Later, the news that the prestigious Israel Prize will be awarded to Eliezer vindicates the proud loner. But the embarrassed committee tells Uriel that the announcement was a mistake: He is actually the recipient. Will Uriel succeed in convincing the committee to honor the announcement and give the award to his arrogant father? Or will he succumb to the committee’s insistence on the truth, partly because he himself will never again be eligible for the Israel Prize?
“Footnote” was well received by critics at Cannes, who acknowledged Cedar’s shift of focus from the tense war terrain of the 2000 South Lebanon conflict in “Beaufort” to the academic skirmishes of the Hebrew University of Jerusalem. “This film does not deal with conflict at the national level, but rather within the context of a personal story,” the director said at Cannes. “It reflects the desire to live peacefully in Israel. In the Talmud, it says that you should not do unto others as you would not like them to do unto you. In a word, compassion.” Talmudic texts were edited and conveyed orally, written down and copied in manuscripts over hundreds of years, and finally printed in the 15th and 16th centuries. Today the study of traditional sacred texts is controversial because the analytical approach questions the reliability of the manuscript. Uriel is a proponent of this “big picture” approach, while traditionalist Eliezer calls himself a philologist.
A bit surprisingly, Cedar said, “I love Eliezer — he’s tragic,” about a character who never asks for sympathy. He explained the aging scholar’s bitterness in terms of “someone else having published what he spent 30 years working on. Eliezer has never compromised his integrity, and he has paid a price.” Perhaps the film’s most pungent line about Eliezer is a remark by his daughter-in-law: Because he finally smiles upon learning that he is to receive the Israel Prize, “he’s like an anorexic who starts eating again.”
To play the curmudgeon, Cedar chose Shlomo Bar Aba, who is not a film actor; he is best known as a comic for his work onstage. (Lior Ashkenazi called him “the Israeli Peter Sellers.”)
Cedar said that although he is closer in age to Uriel, “we made the movie as if we were Eliezer, with a focus on every little detail as opposed to the big picture.” But Cedar’s personal agenda differs substantially from that of either of his protagonists: It’s difficult to imagine Uriel or Eliezer flying the other to Cannes to see a personal dramatization of a filial struggle, as Cedar indeed did for his parents.

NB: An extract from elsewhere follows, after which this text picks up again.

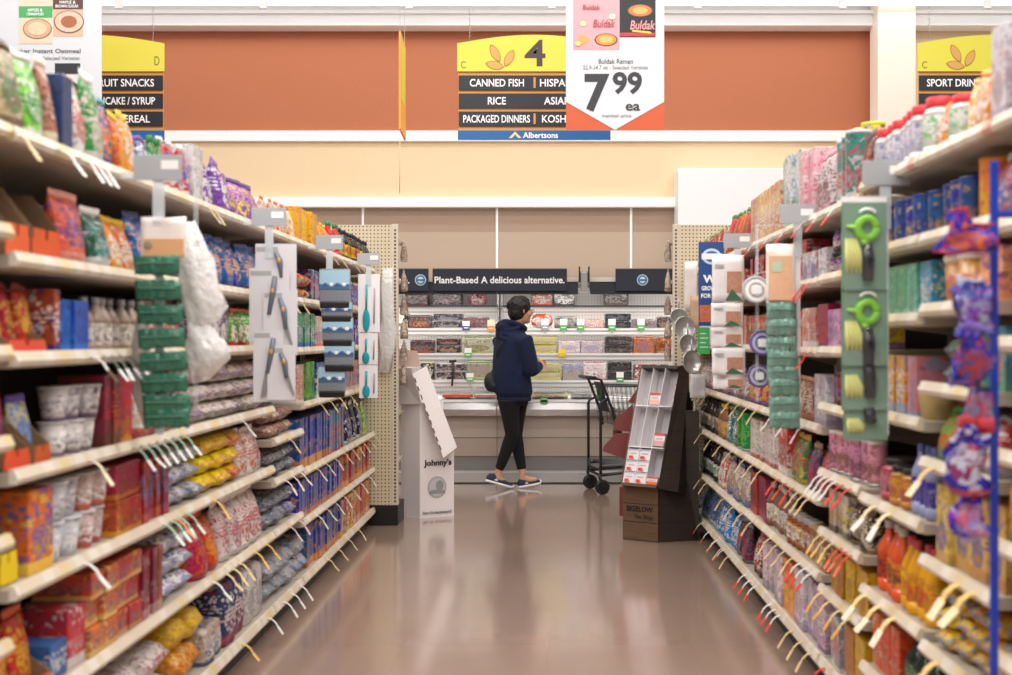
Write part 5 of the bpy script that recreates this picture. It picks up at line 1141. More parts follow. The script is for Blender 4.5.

The most challenging and memorable scene in “Footnote” is a darkly humorous confrontation set in a cramped room: Uriel meets with the five-person committee, which insists he tell his father that the Israel Prize announcement was a mistake. His refusal leads to a heated exchange, rendered comic by having six chairs squeezed into a tiny office with hardly any room for the camera! Uriel fights for his father, even hitting Eliezer’s main antagonist, Yehuda Grossman.
When he later sees Grossman, Uriel apologetically suggests, “There are things more important than truth.” For the director, this is a complex issue. “Uriel says it against the backdrop of a school of thought where truth is the only value,” he told the Forward. But what if truth is relative? “Yes, Uriel subscribes to the belief that there is no one truth. By the end, his father is forced to admit there is no truth, either,” he said.
Born in New York, Cedar immigrated to Israel with his family at age 6. He lives in Tel Aviv and teaches at the Sam Spiegel Film & Television School, in Jerusalem. On being selected for Cannes’s competition, Cedar remarked: “Israel’s film industry has become very competitive. Being in Cannes with ‘Footnote’ is an absolute good. When filmmakers come to the festival, some want to win; some want to be popular. And some, like me, want their film to be bought by Sony Classics for distribution.” His wish was fulfilled when, even prior to winning the prestigious Best Screenplay award, a distribution deal was announced during the festival: “Footnote” will be released in the United States within a year.
Annette Insdorf is director of undergraduate film studies at Columbia University’s School of the Arts.